There are several large blocks of space that will hit the market in the coming months. In downtown Bellevue, Civica and Skyline Tower will become available when Expedia vacates its offices and moves to its new Seattle headquarters. AT&T will be vacating 180,000 square feet in two buildings in Bothell, space in the Redmond Town Center, where the former Macy’s will be repurposed into office space is also expected to become available. Mercer Park, a 155,000 square foot building in Mercer Island will also become available, although Broderick Group notes that significant upgrades are required in order to entice large credit users. 

The result of such compressed vacancy is strong rental growth across all Eastside submarkets. As expected, downtown Bellevue continues to lead the way, with rates growing by nearly 9 percent over the past 12 months. CBD rental rates are anticipated to grow an additional 6 to 8 percent in 2020, with Class A+ properties garnering rents of between $58 to $66 per square foot, triple net and fully serviced. Kirkland Class A buildings are quoting between $48 and $61 per square foot fully serviced, while I-90 rates are coming in between $39 and $44 per square foot triple net, fully  serviced. Redmond and Bothell range from $32 and $41 and $29 and $37 per square foot, respectively.  

Free rent has generally been reduced, but is still utilized in new leases, and tenant improvement allowances have generally remained stable, despite the tightening market.

“In addition, tenants are contributing as much as 100% or more of Landlord allowances to improve spaces to the highest finish standards ever observed in Bellevue,” says Broderick Group. “While typically new construction would be a threat to existing buildings with very low vacancy, downtown Bellevue will remain Landlord favorable due to the extended time to market…”
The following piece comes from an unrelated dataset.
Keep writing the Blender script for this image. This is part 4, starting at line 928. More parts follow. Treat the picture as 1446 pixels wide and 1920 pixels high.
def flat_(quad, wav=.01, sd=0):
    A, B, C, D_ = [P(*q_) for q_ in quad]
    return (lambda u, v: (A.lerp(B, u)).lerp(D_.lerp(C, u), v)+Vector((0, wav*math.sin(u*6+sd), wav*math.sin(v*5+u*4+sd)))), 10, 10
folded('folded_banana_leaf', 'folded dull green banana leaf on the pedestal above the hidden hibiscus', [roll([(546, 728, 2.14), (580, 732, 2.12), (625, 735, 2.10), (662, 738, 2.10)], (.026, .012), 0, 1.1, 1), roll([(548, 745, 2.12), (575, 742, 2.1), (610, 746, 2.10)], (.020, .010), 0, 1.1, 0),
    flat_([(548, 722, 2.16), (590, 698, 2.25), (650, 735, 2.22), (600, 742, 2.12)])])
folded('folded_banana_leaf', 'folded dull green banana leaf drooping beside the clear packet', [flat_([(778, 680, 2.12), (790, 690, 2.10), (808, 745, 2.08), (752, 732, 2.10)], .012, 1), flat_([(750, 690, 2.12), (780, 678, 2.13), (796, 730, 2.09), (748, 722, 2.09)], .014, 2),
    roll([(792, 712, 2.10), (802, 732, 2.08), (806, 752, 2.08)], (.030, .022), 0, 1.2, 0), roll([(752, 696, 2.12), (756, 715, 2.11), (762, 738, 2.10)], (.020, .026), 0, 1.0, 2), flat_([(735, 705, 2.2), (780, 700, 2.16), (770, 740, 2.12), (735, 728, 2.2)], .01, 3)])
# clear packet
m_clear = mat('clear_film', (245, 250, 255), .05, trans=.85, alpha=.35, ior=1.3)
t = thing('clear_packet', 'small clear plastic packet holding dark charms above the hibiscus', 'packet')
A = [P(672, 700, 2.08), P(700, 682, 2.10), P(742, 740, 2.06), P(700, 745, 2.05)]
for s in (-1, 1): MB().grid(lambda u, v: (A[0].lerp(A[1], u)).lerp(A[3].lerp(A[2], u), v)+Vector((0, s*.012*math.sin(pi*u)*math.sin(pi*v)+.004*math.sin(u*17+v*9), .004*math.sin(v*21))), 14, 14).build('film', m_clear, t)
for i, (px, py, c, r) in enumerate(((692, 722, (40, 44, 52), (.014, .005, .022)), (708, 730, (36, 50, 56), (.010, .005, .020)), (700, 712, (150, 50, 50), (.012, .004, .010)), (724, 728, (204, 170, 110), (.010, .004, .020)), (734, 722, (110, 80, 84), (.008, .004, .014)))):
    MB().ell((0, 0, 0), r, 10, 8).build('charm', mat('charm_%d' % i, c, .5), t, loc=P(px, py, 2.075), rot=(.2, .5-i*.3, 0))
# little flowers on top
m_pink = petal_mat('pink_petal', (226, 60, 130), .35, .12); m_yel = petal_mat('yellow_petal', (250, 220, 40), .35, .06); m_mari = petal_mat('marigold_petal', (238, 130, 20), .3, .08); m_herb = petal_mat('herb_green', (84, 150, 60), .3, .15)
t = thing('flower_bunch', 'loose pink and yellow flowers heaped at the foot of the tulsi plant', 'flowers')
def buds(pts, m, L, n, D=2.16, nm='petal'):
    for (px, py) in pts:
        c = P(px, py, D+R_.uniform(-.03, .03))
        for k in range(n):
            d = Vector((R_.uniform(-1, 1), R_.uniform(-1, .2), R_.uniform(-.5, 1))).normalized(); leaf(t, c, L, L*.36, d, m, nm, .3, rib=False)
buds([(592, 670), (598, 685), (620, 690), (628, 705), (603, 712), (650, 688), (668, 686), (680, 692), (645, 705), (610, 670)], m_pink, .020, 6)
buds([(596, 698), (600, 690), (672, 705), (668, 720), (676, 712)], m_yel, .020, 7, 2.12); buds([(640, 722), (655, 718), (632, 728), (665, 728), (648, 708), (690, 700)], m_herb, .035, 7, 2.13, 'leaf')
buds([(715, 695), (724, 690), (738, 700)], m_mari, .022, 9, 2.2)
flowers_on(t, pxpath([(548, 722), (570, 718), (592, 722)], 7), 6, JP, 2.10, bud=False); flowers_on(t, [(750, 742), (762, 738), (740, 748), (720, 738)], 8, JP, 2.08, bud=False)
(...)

While the market remains healthy, Broderick Group predicts that the Eastside market could enter a bit of a lull, as opportunities for new and notable leases are slim. Early lease extensions as well as terminations with “tenants in tow” could become increasingly common. However, the firm believes that the strength of the Eastside’s tenant base is more than firm enough to maintain strong market fundamentals into the future.